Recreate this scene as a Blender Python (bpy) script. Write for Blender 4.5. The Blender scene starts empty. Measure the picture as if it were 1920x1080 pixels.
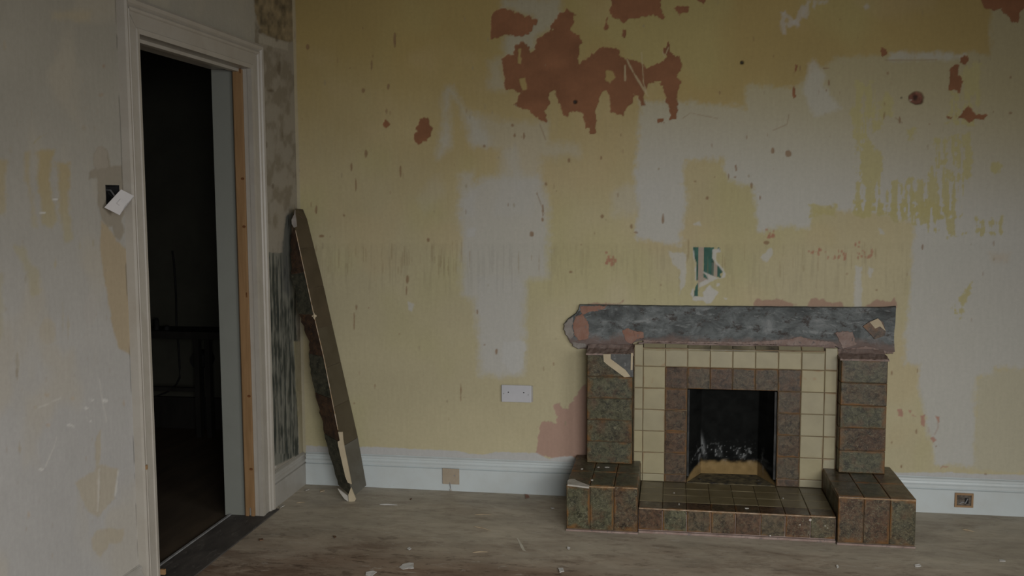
import bpy, bmesh, math, random
import numpy as np
from mathutils import Vector, Matrix, Euler

random.seed(7)
rng = np.random.default_rng(7)
scene = bpy.context.scene
C = scene.collection

# ------------------------------------------------------------------ camera, world, lights, exposure
CAM = np.array([1.8492, -4.6375, 1.4505]); FPX = 1820.0
YAW, PITCH, ROLL = 0.16268, -0.09168, -0.004214


def basis():
    fw = np.array([-math.sin(YAW)*math.cos(PITCH), math.cos(YAW)*math.cos(PITCH), math.sin(PITCH)])
    r = np.array([math.cos(YAW), math.sin(YAW), 0.0]); u = np.cross(r, fw)
    return r*math.cos(ROLL)+u*math.sin(ROLL), -r*math.sin(ROLL)+u*math.cos(ROLL), fw


BR, BU, BF = basis()
cam_data = bpy.data.cameras.new('camera')
cam_data.sensor_width = 36.0
cam_data.lens = 36.0*FPX/1920.0
cam_data.clip_start = 0.05
cam = bpy.data.objects.new('camera', cam_data)
C.objects.link(cam)
M3 = Matrix(((BR[0], BU[0], -BF[0]), (BR[1], BU[1], -BF[1]), (BR[2], BU[2], -BF[2])))
cam.matrix_world = Matrix.Translation(Vector(CAM)) @ M3.to_4x4()
scene.camera = cam

world = bpy.data.worlds.new('overcast sky')
scene.world = world
world.use_nodes = True
wb = world.node_tree.nodes['Background']
wb.inputs[0].default_value = (0.80, 0.88, 1.0, 1)
wb.inputs[1].default_value = 0.6


def area_light(name, loc, look, sx, sy, power, spread, col):
    ld = bpy.data.lights.new(name, 'AREA')
    ld.shape = 'RECTANGLE'; ld.size = sx; ld.size_y = sy
    ld.energy = power; ld.spread = math.radians(spread); ld.color = col
    o = bpy.data.objects.new(name, ld); C.objects.link(o)
    o.location = loc
    o.rotation_euler = (Vector(look)-Vector(loc)).to_track_quat('-Z', 'Y').to_euler()
    return o


# daylight through the bay window in the wall behind the camera
area_light('window daylight', (2.95, -5.48, 1.45), (2.4, -2.9, -0.45), 2.0, 1.3, 70.0, 108.0, (1.0, 0.99, 0.97))
area_light('side window daylight', (4.16, -3.45, 1.45), (0.0, -1.4, 0.10), 1.3, 1.3, 19.0, 112.0, (1.0, 0.99, 0.97))

scene.view_settings.view_transform = 'Standard'
scene.view_settings.look = 'None'
scene.view_settings.exposure = 0.0
scene.view_settings.gamma = 1.0
scene.view_settings.use_curve_mapping = False


# a photo pixel turned into a point on a real surface (plane y, x or z = const)
def _ray(px, py):
    return BF*FPX + BR*(px-960) - BU*(py-540)


def at_y(px, py, y):
    d = _ray(px, py); return Vector(CAM + d*((y-CAM[1])/d[1]))


def at_x(px, py, x):
    d = _ray(px, py); return Vector(CAM + d*((x-CAM[0])/d[0]))


def at_z(px, py, z):
    d = _ray(px, py); return Vector(CAM + d*((z-CAM[2])/d[2]))


# ------------------------------------------------------------------ object helpers
WORLD = {}          # world matrix of every parent


def tag(o, label=None, cat=None, group=None, kind=None):
    if label: o['label'] = label
    if cat: o['category'] = cat
    if group: o['group'] = group
    if kind: o['kind'] = kind
    return o


def empty(name, loc, label=None, cat=None, group=None, kind=None, rot=None):
    o = bpy.data.objects.new(name, None); C.objects.link(o)
    o.empty_display_size = 0.05
    m = Matrix.Translation(Vector(loc))
    if rot is not None: m = m @ Euler(rot).to_matrix().to_4x4()
    o.matrix_basis = m
    WORLD[o.name] = m
    return tag(o, label, cat, group, kind)


def place(o, parent, mat=None):
    """link, give the world matrix, parent keeping it"""
    m = mat if mat is not None else Matrix.Identity(4)
    if o.name not in C.objects: C.objects.link(o)
    if parent is not None:
        pw = WORLD[parent.name]
        o.parent = parent
        o.matrix_parent_inverse = Matrix.Identity(4)
        o.matrix_basis = pw.inverted() @ m
    else:
        o.matrix_basis = m
    WORLD[o.name] = m
    return o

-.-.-

*What you should do*: Take the material above from its first line through the line holding "C = scene.collection" and set it down exactly, without the pictures.

*Exercise output*:
Recreate this scene as a Blender Python (bpy) script. Write for Blender 4.5. The Blender scene starts empty. Measure the picture as if it were 1920x1080 pixels.
import bpy, bmesh, math, random
import numpy as np
from mathutils import Vector, Matrix, Euler

random.seed(7)
rng = np.random.default_rng(7)
scene = bpy.context.scene
C = scene.collection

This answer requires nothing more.